>> START

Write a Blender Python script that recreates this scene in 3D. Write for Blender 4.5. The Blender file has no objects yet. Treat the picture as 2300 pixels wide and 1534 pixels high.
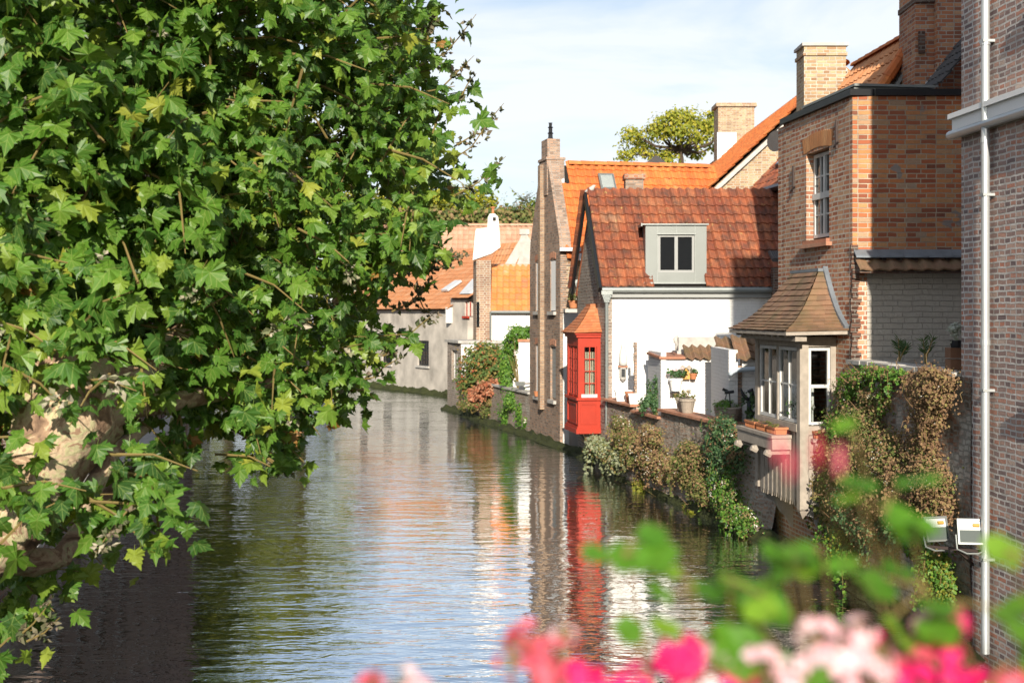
import bpy, math, random
import numpy as np
from mathutils import Vector, noise
R=math.radians; PI=math.pi
random.seed(7); rng=np.random.default_rng(7)
sc=bpy.context.scene; C=sc.collection
FP=2900.0; HOR=700.0; EYE=4.0
# ---------------------------------------------------------------- camera
cd=bpy.data.cameras.new('camera'); cam=bpy.data.objects.new('camera',cd); C.objects.link(cam)
cam.location=(0,0,EYE); cam.rotation_euler=(PI/2,0,0)
cd.sensor_width=36; cd.lens=36*FP/2300; cd.shift_y=-(767-HOR)/2300; cd.clip_start=0.05; cd.clip_end=3000
cd.dof.use_dof=True; cd.dof.focus_distance=15.0; cd.dof.aperture_fstop=3.3
sc.camera=cam
# ---------------------------------------------------------------- light
EL=21.0; LX=0.015
w=bpy.data.worlds.new("World"); sc.world=w; w.use_nodes=True
nt=w.node_tree; nt.nodes.clear()
def wn(t,**k):
    n=nt.nodes.new(t)
    for a,b in k.items(): setattr(n,a,b)
    return n
out=wn('ShaderNodeOutputWorld'); bg=wn('ShaderNodeBackground'); bg.inputs[1].default_value=0.092
sky=wn('ShaderNodeTexSky',sky_type='NISHITA',sun_disc=False,sun_elevation=R(EL),sun_rotation=PI,air_density=1.0,dust_density=0.6,ozone_density=2.0)
tc=wn('ShaderNodeTexCoord'); mp=wn('ShaderNodeMapping'); mp.inputs['Scale'].default_value=(1.6,1.6,7.0)
nz=wn('ShaderNodeTexNoise'); nz.inputs['Scale'].default_value=1.6; nz.inputs['Detail'].default_value=7; nz.inputs['Roughness'].default_value=0.55; nz.inputs['Distortion'].default_value=0.4
cr=wn('ShaderNodeValToRGB'); cr.color_ramp.elements[0].position=0.38; cr.color_ramp.elements[1].position=0.56
cr.color_ramp.elements[0].color=(.34,.34,.34,1); cr.color_ramp.elements[1].color=(1,1,1,1)
# fewer clouds towards the zenith
sx=wn('ShaderNodeSeparateXYZ'); zr=wn('ShaderNodeMapRange'); zr.inputs[1].default_value=0.05; zr.inputs[2].default_value=0.75; zr.inputs[3].default_value=1.0; zr.inputs[4].default_value=0.45
mu=wn('ShaderNodeMath',operation='MULTIPLY')
mx=wn('ShaderNodeMix',data_type='RGBA'); mx.inputs[7].default_value=(7.2,7.5,7.8,1)
L=nt.links.new
L(tc.outputs['Generated'],mp.inputs[0]); L(mp.outputs[0],nz.inputs['Vector']); L(nz.outputs[0],cr.inputs[0])
L(tc.outputs['Generated'],sx.inputs[0]); L(sx.outputs[2],zr.inputs[0]); L(cr.outputs[0],mu.inputs[0]); L(zr.outputs[0],mu.inputs[1])
L(mu.outputs[0],mx.inputs[0]); L(sky.outputs[0],mx.inputs[6]); L(mx.outputs[2],bg.inputs[0]); L(bg.outputs[0],out.inputs[0])
sd=bpy.data.lights.new('sun','SUN'); sd.energy=4.9; sd.angle=R(0.6); sd.color=(1.0,0.90,0.76)
sun=bpy.data.objects.new('sun',sd); C.objects.link(sun)
sdir=Vector((LX,math.cos(R(EL)),-math.sin(R(EL))))
sun.rotation_euler=sdir.to_track_quat('-Z','Y').to_euler(); sun.location=(0,-20,30)
sc.view_settings.view_transform='Standard'; sc.view_settings.look='None'; sc.view_settings.exposure=0.6; sc.view_settings.gamma=1
sc.render.engine='CYCLES'
try:
    sc.cycles.max_bounces=7; sc.cycles.transparent_max_bounces=8; sc.cycles.caustics_reflective=False; sc.cycles.caustics_refractive=False
except Exception: pass

# ---------------------------------------------------------------- mesh helpers
def P(px,py,Y): return Vector(((px-1150)/FP*Y,Y,EYE-(py-HOR)/FP*Y))
def zz(py,Y): return EYE-(py-HOR)/FP*Y
OFF={}
def tagp(o,label=None,cat=None,group=None,kind=None):
    if label: o['label']=label
    if cat: o['category']=cat
    if group: o['group']=group
    if kind: o['kind']=kind
    return o
def thing(name,label,cat,loc,group=None):
    o=bpy.data.objects.new(name,None); C.objects.link(o); o.empty_display_size=.2
    o.location=loc; OFF[o]=Vector(loc); return tagp(o,label,cat,group)
def link(me,name,parent,off):
    o=bpy.data.objects.new(name,me); C.objects.link(o)
    if parent is not None: o.parent=parent
    else: o.location=off
    OFF[o]=Vector(off); return o
class Fr:
    def __init__(s,o,d,flip=False):
        s.o=Vector((o[0],o[1],0)); s.d=Vector((d[0],d[1],0)).normalized()
        s.n=Vector((s.d.y,-s.d.x,0)) if not flip else Vector((-s.d.y,s.d.x,0))
    def p(s,u,v,w): return s.o+s.d*u+s.n*v+Vector((0,0,w))
def frame2(a,b,flip=False):
    f=Fr(a,(b[0]-a[0],b[1]-a[1]),flip); f.len=math.hypot(b[0]-a[0],b[1]-a[1]); return f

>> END

STATED EXERCISE:
Repeat the data exactly in full, omitting its pictures.

RESPONSE TO THIS TASK:
Write a Blender Python script that recreates this scene in 3D. Write for Blender 4.5. The Blender file has no objects yet. Treat the picture as 2300 pixels wide and 1534 pixels high.
import bpy, math, random
import numpy as np
from mathutils import Vector, noise
R=math.radians; PI=math.pi
random.seed(7); rng=np.random.default_rng(7)
sc=bpy.context.scene; C=sc.collection
FP=2900.0; HOR=700.0; EYE=4.0
# ---------------------------------------------------------------- camera
cd=bpy.data.cameras.new('camera'); cam=bpy.data.objects.new('camera',cd); C.objects.link(cam)
cam.location=(0,0,EYE); cam.rotation_euler=(PI/2,0,0)
cd.sensor_width=36; cd.lens=36*FP/2300; cd.shift_y=-(767-HOR)/2300; cd.clip_start=0.05; cd.clip_end=3000
cd.dof.use_dof=True; cd.dof.focus_distance=15.0; cd.dof.aperture_fstop=3.3
sc.camera=cam
# ---------------------------------------------------------------- light
EL=21.0; LX=0.015
w=bpy.data.worlds.new("World"); sc.world=w; w.use_nodes=True
nt=w.node_tree; nt.nodes.clear()
def wn(t,**k):
    n=nt.nodes.new(t)
    for a,b in k.items(): setattr(n,a,b)
    return n
out=wn('ShaderNodeOutputWorld'); bg=wn('ShaderNodeBackground'); bg.inputs[1].default_value=0.092
sky=wn('ShaderNodeTexSky',sky_type='NISHITA',sun_disc=False,sun_elevation=R(EL),sun_rotation=PI,air_density=1.0,dust_density=0.6,ozone_density=2.0)
tc=wn('ShaderNodeTexCoord'); mp=wn('ShaderNodeMapping'); mp.inputs['Scale'].default_value=(1.6,1.6,7.0)
nz=wn('ShaderNodeTexNoise'); nz.inputs['Scale'].default_value=1.6; nz.inputs['Detail'].default_value=7; nz.inputs['Roughness'].default_value=0.55; nz.inputs['Distortion'].default_value=0.4
cr=wn('ShaderNodeValToRGB'); cr.color_ramp.elements[0].position=0.38; cr.color_ramp.elements[1].position=0.56
cr.color_ramp.elements[0].color=(.34,.34,.34,1); cr.color_ramp.elements[1].color=(1,1,1,1)
# fewer clouds towards the zenith
sx=wn('ShaderNodeSeparateXYZ'); zr=wn('ShaderNodeMapRange'); zr.inputs[1].default_value=0.05; zr.inputs[2].default_value=0.75; zr.inputs[3].default_value=1.0; zr.inputs[4].default_value=0.45
mu=wn('ShaderNodeMath',operation='MULTIPLY')
mx=wn('ShaderNodeMix',data_type='RGBA'); mx.inputs[7].default_value=(7.2,7.5,7.8,1)
L=nt.links.new
L(tc.outputs['Generated'],mp.inputs[0]); L(mp.outputs[0],nz.inputs['Vector']); L(nz.outputs[0],cr.inputs[0])
L(tc.outputs['Generated'],sx.inputs[0]); L(sx.outputs[2],zr.inputs[0]); L(cr.outputs[0],mu.inputs[0]); L(zr.outputs[0],mu.inputs[1])
L(mu.outputs[0],mx.inputs[0]); L(sky.outputs[0],mx.inputs[6]); L(mx.outputs[2],bg.inputs[0]); L(bg.outputs[0],out.inputs[0])
sd=bpy.data.lights.new('sun','SUN'); sd.energy=4.9; sd.angle=R(0.6); sd.color=(1.0,0.90,0.76)
sun=bpy.data.objects.new('sun',sd); C.objects.link(sun)
sdir=Vector((LX,math.cos(R(EL)),-math.sin(R(EL))))
sun.rotation_euler=sdir.to_track_quat('-Z','Y').to_euler(); sun.location=(0,-20,30)
sc.view_settings.view_transform='Standard'; sc.view_settings.look='None'; sc.view_settings.exposure=0.6; sc.view_settings.gamma=1
sc.render.engine='CYCLES'
try:
    sc.cycles.max_bounces=7; sc.cycles.transparent_max_bounces=8; sc.cycles.caustics_reflective=False; sc.cycles.caustics_refractive=False
except Exception: pass

# ---------------------------------------------------------------- mesh helpers
def P(px,py,Y): return Vector(((px-1150)/FP*Y,Y,EYE-(py-HOR)/FP*Y))
def zz(py,Y): return EYE-(py-HOR)/FP*Y
OFF={}
def tagp(o,label=None,cat=None,group=None,kind=None):
    if label: o['label']=label
    if cat: o['category']=cat
    if group: o['group']=group
    if kind: o['kind']=kind
    return o
def thing(name,label,cat,loc,group=None):
    o=bpy.data.objects.new(name,None); C.objects.link(o); o.empty_display_size=.2
    o.location=loc; OFF[o]=Vector(loc); return tagp(o,label,cat,group)
def link(me,name,parent,off):
    o=bpy.data.objects.new(name,me); C.objects.link(o)
    if parent is not None: o.parent=parent
    else: o.location=off
    OFF[o]=Vector(off); return o
class Fr:
    def __init__(s,o,d,flip=False):
        s.o=Vector((o[0],o[1],0)); s.d=Vector((d[0],d[1],0)).normalized()
        s.n=Vector((s.d.y,-s.d.x,0)) if not flip else Vector((-s.d.y,s.d.x,0))
    def p(s,u,v,w): return s.o+s.d*u+s.n*v+Vector((0,0,w))
def frame2(a,b,flip=False):
    f=Fr(a,(b[0]-a[0],b[1]-a[1]),flip); f.len=math.hypot(b[0]-a[0],b[1]-a[1]); return f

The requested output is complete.